Menjelang momen mudik Lebaran 2025, Komisi III Dewan Perwakilan Rakyat (DPR) mendorong kepolisian untuk lebih sigap dalam menangani berbagai kasus yang berpotensi merugikan masyarakat, termasuk penipuan di sektor jasa travel. Anggota Komisi III DPR, Hinca Panjaitan, menegaskan pengawasan terhadap mobil travel harus diperketat guna mencegah kejahatan yang dapat mengganggu kelancaran mudik.
“Kepolisian harus lebih sigap dan siaga dalam memantau penggunaan mobil travel saat lebaran ini yang berpotensi terjadi penipuan. Pos Pam (Pos Pengamanan) di sepanjang jalur mudik harus dimaksimalkan. Jangan kasih kendor! Lebih gencar, lebih sigap. Pelayanan publik nomor satu,” ujar Hinca kepada Alinea.id, Minggu (30/3).
Dukungan DPR ini muncul di tengah sorotan terhadap dugaan kasus penipuan yang dilakukan oleh PT Wahana Mazmur Wisata (Wahana Travel), yang telah dilaporkan oleh tiga perusahaan travel ke Polda Metro Jaya. Kasus ini menyoroti pentingnya pengawasan ketat di sektor jasa perjalanan, terutama menjelang puncak arus mudik lebaran.
Kasus penipuan travel, DPR dorong kepolisian bertindak cepat
Tiga perusahaan travel, yakni PT WDI, PT LLL, dan PT DTI, telah resmi melaporkan dugaan penipuan oleh PT Wahana Mazmur Wisata (Wahana Travel) ke Polda Metro Jaya. Laporan ini mencatat dugaan kerugian hingga Rp6,2 miliar, yang melibatkan ribuan tiket perjalanan yang tidak valid, termasuk untuk perjalanan umrah.
Salah satu korban, PT WDI, mengungkapkan bahwa mereka telah memesan tiket pesawat melalui Wahana Travel sejak Oktober 2024 hingga Februari 2025 untuk keberangkatan antara Mei hingga Desember 2025. Namun, setelah melakukan pengecekan langsung ke maskapai pada awal Maret 2025, ditemukan bahwa 40 dari 50 kode booking yang diberikan tidak valid.
Kuasa hukum PT WDI, Andi Dedi Wijaya, menjelaskan kliennya telah melakukan pemesanan tiket pesawat. Yakni melalui WMW sejak Oktober 2024 hingga Februari 2025. Dengan rencana keberangkatan pada Mei hingga Desember 2025.

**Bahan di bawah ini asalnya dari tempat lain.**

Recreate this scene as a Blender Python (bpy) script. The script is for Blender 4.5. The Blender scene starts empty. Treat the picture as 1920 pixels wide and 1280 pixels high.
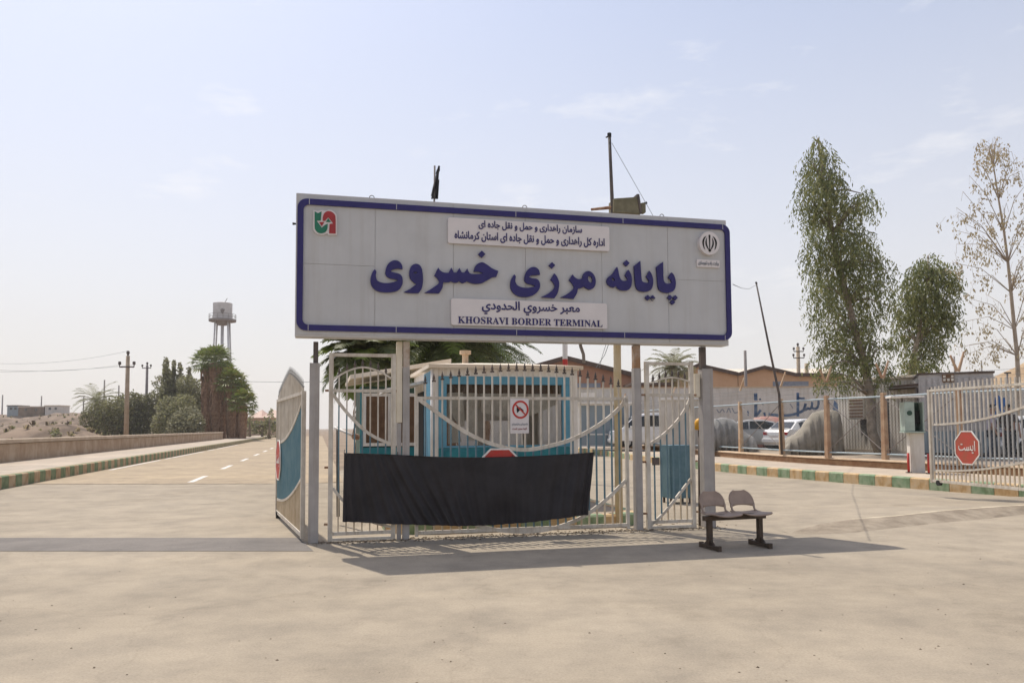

"Dampaknya cukup besar, dengan beberapa calon jemaah umrah yang terancam gagal berangkat. Hal ini tentu mencoreng nama baik agen perjalanan yang menjadi korban," ujar Andi di Jakarta, Sabtu (29/3).
Tidak hanya itu, korban lainnya, PT LLL dan PT DTI, juga mengalami kerugian besar akibat pemesanan paket umrah yang tidak terealisasi. Bahkan, beberapa calon jemaah umrah yang telah membayar penuh kini terancam gagal berangkat.
Sebelum laporan resmi diajukan, mediasi telah dilakukan pada 7 Maret 2025, di mana pihak terlapor mengakui kesalahan dan berjanji mengembalikan dana maksimal pada 10 Maret 2025. Namun, hingga batas waktu tersebut, hanya Rp793,95 juta yang dikembalikan, sementara sisanya belum dilunasi.
Karena tidak ada iktikad baik dari pihak Wahana Travel, para korban akhirnya melaporkan kasus ini ke Polda Metro Jaya dengan nomor laporan LP/B/2008/III/2025/SPKT/POLDA METRO JAYA dan LP/B/2005/III/2025/SPKT/POLDA METRO JAYA.
Laporan tersebut mencakup pasal-pasal dalam KUHP dan Undang-Undang Perlindungan Konsumen, yakni Pasal 378 KUHP (penipuan), Pasal 372 KUHP (penggelapan), Pasal 263 KUHP (pemalsuan dokumen), dan Pasal 8, 9, 16, dan 19 UU Perlindungan Konsumen.